Start Given records
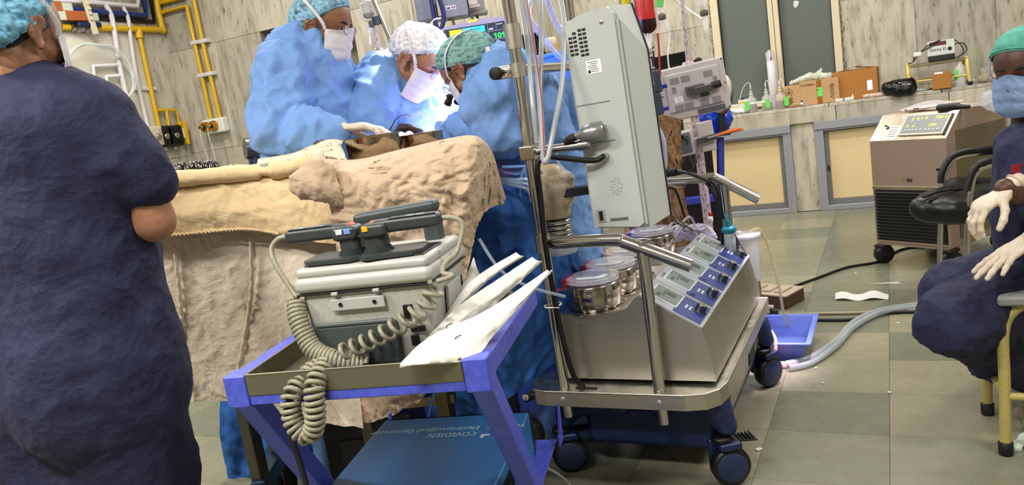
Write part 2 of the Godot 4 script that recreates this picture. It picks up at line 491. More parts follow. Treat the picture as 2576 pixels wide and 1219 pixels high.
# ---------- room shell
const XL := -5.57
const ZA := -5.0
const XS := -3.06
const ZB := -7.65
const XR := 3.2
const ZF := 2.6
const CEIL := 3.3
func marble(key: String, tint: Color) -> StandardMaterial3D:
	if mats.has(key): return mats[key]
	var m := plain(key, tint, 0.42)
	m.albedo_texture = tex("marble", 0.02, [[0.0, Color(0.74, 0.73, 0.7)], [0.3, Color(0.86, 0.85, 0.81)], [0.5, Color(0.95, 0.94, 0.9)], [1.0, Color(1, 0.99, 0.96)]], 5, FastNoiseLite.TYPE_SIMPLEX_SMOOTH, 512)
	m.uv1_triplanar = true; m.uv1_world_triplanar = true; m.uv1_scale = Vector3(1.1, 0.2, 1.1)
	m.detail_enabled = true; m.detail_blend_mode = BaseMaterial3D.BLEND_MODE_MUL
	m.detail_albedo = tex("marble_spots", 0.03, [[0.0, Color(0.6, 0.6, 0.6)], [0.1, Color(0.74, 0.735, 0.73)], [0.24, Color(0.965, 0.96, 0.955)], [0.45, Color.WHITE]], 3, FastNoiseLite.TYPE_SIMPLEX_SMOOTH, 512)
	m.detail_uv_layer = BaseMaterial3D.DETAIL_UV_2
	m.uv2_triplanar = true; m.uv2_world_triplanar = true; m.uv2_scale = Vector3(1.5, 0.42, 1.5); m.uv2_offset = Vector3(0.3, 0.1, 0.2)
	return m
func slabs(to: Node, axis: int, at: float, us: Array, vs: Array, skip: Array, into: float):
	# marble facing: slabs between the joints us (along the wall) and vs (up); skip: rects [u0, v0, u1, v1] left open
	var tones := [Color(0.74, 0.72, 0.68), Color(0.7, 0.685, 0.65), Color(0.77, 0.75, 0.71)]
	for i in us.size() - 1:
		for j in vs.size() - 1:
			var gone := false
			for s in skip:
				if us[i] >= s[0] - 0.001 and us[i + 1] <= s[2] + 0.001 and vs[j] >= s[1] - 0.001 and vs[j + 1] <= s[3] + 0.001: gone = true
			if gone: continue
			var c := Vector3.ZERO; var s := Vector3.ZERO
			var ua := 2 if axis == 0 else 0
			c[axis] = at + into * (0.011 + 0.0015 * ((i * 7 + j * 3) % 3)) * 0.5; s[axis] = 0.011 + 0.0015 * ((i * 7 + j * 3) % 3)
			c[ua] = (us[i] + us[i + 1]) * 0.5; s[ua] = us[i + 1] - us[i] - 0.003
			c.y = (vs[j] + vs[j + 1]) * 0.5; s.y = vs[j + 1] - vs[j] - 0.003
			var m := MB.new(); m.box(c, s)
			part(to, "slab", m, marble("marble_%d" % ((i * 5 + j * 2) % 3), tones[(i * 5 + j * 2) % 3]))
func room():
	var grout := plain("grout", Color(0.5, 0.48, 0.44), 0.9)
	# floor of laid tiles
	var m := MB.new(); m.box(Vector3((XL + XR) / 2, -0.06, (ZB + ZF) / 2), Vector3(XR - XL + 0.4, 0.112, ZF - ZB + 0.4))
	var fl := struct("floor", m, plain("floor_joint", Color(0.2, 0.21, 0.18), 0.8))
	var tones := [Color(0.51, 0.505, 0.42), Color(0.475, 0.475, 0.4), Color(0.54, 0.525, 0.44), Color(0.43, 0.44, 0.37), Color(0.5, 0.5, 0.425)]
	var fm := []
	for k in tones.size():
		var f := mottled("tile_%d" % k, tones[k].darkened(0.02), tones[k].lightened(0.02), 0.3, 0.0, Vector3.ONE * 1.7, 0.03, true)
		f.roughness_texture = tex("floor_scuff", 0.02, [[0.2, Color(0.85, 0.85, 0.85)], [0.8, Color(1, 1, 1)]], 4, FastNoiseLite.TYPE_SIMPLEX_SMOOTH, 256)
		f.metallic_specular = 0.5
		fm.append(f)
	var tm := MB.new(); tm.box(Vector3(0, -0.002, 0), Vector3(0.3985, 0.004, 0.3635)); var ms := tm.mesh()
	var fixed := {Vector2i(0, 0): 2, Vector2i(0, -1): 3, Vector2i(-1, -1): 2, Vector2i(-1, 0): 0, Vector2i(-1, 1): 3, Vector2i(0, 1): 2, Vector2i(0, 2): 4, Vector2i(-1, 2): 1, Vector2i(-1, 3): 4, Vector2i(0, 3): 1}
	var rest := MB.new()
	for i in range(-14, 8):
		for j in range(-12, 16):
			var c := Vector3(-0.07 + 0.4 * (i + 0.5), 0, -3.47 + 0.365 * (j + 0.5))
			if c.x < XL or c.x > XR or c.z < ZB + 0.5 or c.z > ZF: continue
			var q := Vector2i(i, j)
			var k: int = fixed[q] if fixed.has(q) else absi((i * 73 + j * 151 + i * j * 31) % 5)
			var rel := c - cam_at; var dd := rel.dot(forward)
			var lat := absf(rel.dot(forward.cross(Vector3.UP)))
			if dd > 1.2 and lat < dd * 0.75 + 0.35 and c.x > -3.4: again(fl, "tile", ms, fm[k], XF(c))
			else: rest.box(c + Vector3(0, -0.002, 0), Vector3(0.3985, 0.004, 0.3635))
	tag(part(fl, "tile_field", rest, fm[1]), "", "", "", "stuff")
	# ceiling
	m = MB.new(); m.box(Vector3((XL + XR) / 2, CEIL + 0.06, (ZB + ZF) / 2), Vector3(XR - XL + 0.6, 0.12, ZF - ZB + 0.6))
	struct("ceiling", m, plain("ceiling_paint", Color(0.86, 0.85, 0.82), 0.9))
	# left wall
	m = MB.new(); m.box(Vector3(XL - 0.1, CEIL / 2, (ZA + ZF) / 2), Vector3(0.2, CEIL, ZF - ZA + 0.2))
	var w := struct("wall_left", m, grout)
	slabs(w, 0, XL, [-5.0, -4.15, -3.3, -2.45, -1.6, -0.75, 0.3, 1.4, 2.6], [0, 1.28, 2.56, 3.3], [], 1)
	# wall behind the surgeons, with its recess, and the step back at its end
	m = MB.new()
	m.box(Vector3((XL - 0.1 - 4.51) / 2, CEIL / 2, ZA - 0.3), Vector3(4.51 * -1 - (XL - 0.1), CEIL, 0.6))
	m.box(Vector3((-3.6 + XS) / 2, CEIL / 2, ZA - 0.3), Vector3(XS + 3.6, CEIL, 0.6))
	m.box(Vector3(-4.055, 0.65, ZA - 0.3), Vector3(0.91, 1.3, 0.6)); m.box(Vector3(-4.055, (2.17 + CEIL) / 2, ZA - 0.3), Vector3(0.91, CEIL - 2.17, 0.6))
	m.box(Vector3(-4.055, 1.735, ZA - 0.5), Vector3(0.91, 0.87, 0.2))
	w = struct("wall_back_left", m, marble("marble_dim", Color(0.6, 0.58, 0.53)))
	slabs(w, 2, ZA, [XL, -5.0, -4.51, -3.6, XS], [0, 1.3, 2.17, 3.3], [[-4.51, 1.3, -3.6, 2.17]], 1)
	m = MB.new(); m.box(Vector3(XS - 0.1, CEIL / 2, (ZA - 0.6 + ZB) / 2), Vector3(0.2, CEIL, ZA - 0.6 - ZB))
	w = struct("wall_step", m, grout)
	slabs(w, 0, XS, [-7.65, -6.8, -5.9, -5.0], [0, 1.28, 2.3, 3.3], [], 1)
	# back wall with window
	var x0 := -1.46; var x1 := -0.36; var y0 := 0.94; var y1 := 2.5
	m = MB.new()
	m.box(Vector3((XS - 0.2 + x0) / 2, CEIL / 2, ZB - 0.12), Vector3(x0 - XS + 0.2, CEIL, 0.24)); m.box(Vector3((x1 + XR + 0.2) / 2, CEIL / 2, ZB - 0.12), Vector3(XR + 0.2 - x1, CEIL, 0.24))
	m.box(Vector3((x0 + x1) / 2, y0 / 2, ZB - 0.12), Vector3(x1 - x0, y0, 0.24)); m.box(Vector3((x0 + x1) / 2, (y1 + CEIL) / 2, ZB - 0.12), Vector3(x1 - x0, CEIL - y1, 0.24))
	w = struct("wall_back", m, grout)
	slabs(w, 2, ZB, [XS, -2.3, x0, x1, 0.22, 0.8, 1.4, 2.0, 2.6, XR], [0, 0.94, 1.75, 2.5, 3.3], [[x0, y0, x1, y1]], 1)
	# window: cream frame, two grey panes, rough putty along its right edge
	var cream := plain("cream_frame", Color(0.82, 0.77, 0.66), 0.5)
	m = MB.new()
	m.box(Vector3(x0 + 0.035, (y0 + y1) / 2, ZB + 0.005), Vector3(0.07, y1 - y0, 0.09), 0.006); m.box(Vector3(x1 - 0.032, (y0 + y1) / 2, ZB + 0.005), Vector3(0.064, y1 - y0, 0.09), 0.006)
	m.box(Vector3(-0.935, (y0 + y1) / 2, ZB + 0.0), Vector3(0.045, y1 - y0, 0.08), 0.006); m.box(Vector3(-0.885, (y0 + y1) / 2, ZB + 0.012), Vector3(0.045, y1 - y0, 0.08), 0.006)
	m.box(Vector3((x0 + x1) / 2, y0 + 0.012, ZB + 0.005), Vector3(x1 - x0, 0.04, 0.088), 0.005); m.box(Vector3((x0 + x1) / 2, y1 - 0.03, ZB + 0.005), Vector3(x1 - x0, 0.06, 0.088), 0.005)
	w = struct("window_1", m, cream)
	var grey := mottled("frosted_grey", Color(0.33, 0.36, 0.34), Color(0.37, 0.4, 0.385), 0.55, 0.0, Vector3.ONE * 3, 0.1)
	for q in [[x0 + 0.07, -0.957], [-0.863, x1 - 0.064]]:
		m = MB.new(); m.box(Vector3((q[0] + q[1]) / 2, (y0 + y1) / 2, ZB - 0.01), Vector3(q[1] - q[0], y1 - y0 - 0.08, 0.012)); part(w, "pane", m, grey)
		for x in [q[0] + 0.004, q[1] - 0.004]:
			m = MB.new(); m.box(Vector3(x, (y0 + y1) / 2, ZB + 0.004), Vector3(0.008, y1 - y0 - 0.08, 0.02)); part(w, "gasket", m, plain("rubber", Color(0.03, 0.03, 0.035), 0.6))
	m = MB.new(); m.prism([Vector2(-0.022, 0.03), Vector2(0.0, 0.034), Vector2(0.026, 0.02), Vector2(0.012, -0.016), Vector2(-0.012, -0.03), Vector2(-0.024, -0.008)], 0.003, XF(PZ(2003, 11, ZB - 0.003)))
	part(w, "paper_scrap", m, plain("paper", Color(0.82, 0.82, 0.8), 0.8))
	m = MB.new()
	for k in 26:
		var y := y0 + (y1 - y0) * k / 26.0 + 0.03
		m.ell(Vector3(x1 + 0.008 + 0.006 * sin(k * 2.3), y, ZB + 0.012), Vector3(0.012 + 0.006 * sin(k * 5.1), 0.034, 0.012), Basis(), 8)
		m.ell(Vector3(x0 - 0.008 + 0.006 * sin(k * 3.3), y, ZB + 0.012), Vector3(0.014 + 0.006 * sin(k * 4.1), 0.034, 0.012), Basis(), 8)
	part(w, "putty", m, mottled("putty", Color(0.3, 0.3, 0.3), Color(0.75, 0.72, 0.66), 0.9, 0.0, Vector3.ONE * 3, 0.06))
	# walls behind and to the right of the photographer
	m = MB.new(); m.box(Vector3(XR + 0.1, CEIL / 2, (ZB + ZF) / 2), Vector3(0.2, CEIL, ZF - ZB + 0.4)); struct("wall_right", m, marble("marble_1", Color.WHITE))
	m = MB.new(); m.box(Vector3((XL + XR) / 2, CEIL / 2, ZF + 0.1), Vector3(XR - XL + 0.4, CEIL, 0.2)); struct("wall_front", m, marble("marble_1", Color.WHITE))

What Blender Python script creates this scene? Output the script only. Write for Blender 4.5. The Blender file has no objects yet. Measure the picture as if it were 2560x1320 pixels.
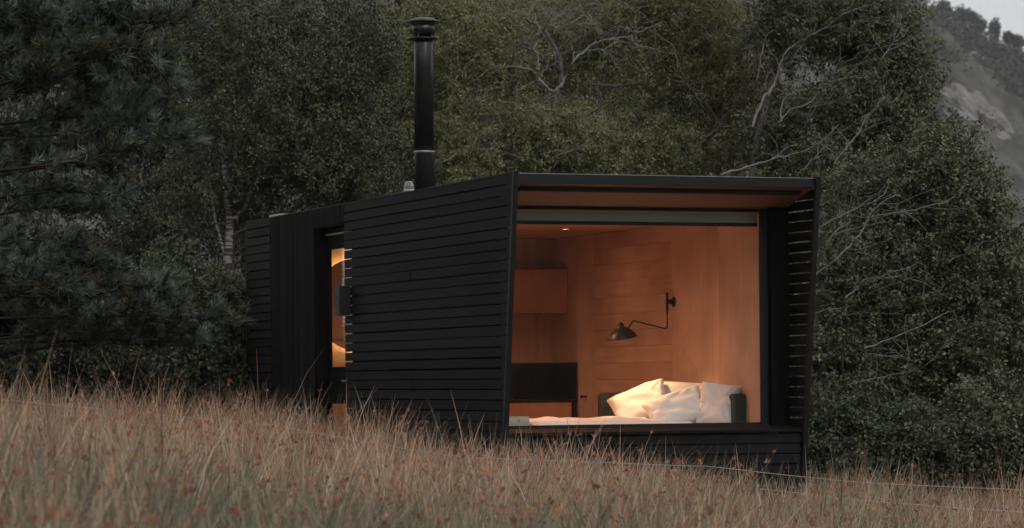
End Given records
Stated goal -> From the records above, pull out each line that has "pixels".

Completed task ->
Write part 2 of the Godot 4 script that recreates this picture. It picks up at line 491. More parts follow. Treat the picture as 2576 pixels wide and 1219 pixels high.
What Blender Python script creates this scene? Output the script only. Write for Blender 4.5. The Blender file has no objects yet. Measure the picture as if it were 2560x1320 pixels.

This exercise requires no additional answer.